At the same time we brought Molly into the house, we had adopted another kitten from the shelter. They have both been in the same roon in our house and have become fast friends.

Heres what I'm contemplating, certainly having a friend for Molly has helped calm her down and feel more secure. However, will having that cat friend make it more difficult for her to feel more comfortable around humans?

Should I let Mollys friend have the run of the house and leave Molly in her room or continue to keep them together?

Thanks for your input!
post #2 of 5
Are these your only two pets? If so, they I would probably just let them both have the run of the house at this point. The two cats are playing together so they've already been introduced. If you've got the feral to the point of petting, is there really anything more to accomplish in the closed bedroom?

You might have to work on feeding your feral from the same feeding place as your other kitty. I started by feeding them at the same time at opposite ends of the kitchen. After a couple days of that, I moved their bowls together where the feral had been eating. A couple of days of that and I moved them back to the permanent end of the kitchen.
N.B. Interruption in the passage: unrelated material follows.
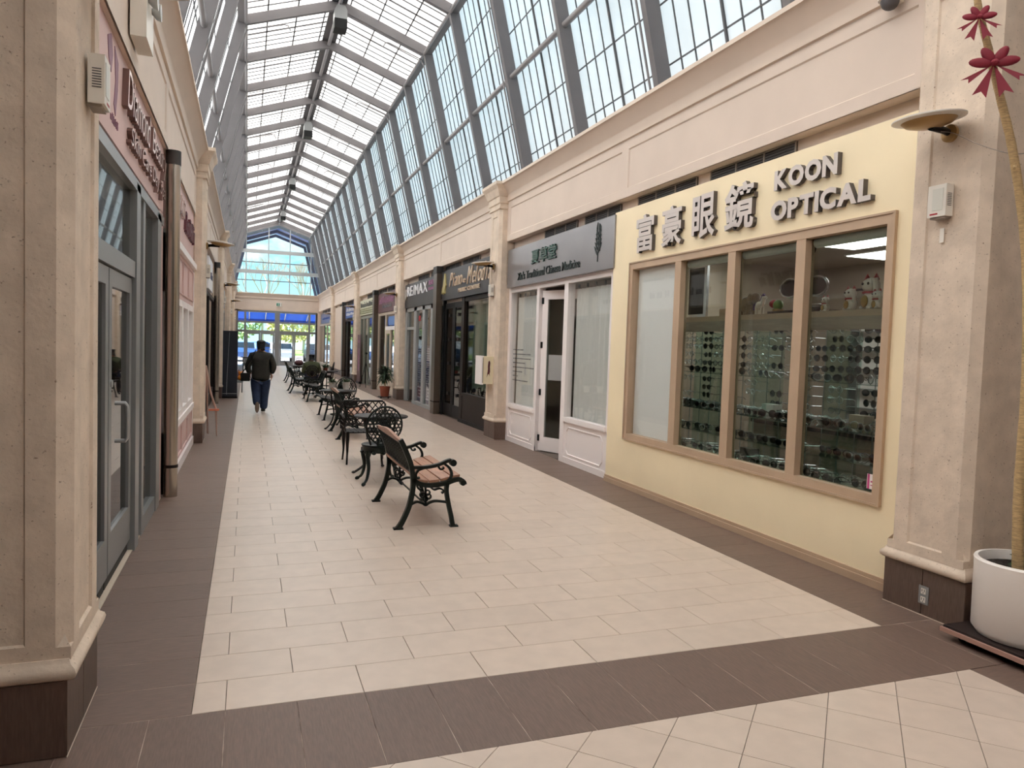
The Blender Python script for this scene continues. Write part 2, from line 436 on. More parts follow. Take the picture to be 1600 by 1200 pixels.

I adopted one tame kitty and one feral kitty (from a shelter) this summer. So I can relate. I only had the patience to keep the feral cooped up in a closed bedroom for about four days. The first day of introductions between the two kitties was a little rough (the tame kitty cornered the feral under a toilet for many hours).

Having the bedroom as a place of safe retreat is a good idea.

Once I opened up the house, I went thru the same process with the feral. Lying on the floor, enticing it with a toy...only I was doing that out in the den rather than in a bedroom.
post #3 of 5
Thread Starter 
Much thanks for your reply.

In addition to these two kittens, we have 3 other middle aged cats.

We are keeping Molly & her shelter friend in my office, which is actually quite large and spacious...

The shelter kitty is ready to run and roam and has already been introduced to the rest of the cats in the house. I hate to keep her confined but she has been a great calming influence on Molly.

I am concerned about Mollys reaction when her shelter friend is not around all the time, will it be traumatic for her OR will that actually be a good thing?

My instinct says that if Molly is left to roam the house - she could end up being an indoor feral.

All in all, it seems like Molly has made tremendous progress in only 3 weeks and I might be getting a little impatient in trying to fully domesticate her.

Thanks again for the help.
post #4 of 5
Hah. I hear ya on the indoor feral concerns. I wondered what the heck we had gotten ourselves into when I brought ours home and she immediately disappeared under the bed for three days!

I had similar concerns the first day I let her free. She would have probaby just explored a bit and retreated to her safe room, but her rambunctious fellow kitten kept chasing her to far reaches of the house and cornering her. Needless to say, the feral wasn't interested in my help. Fortunately, they worked it out in less than a day. I finally found them BOTH sleeping under the feral's bed which was when I guessed the introduction would probably go OK.

They ended up spending much of the first few days in the feral's room, even though the door was open.

Your situation is complicated by the three older cats. You'll need to make those introductions to the feral. On the plus side, your two kitties are already best buddies. My guess is that the feral will follow the other kitty around.

I'm not an expert, but I honestly think that if you've gotten the feral to the stage where you can lure it out and actually pet it, you've probably overcome the biggest hurdle.
post #5 of 5
I have two former ferals. They are siblings but a year apart. Both are still skittish at times but are very loving. They were about 6 months when they came inside. Both used the litter box right from the start and have done well.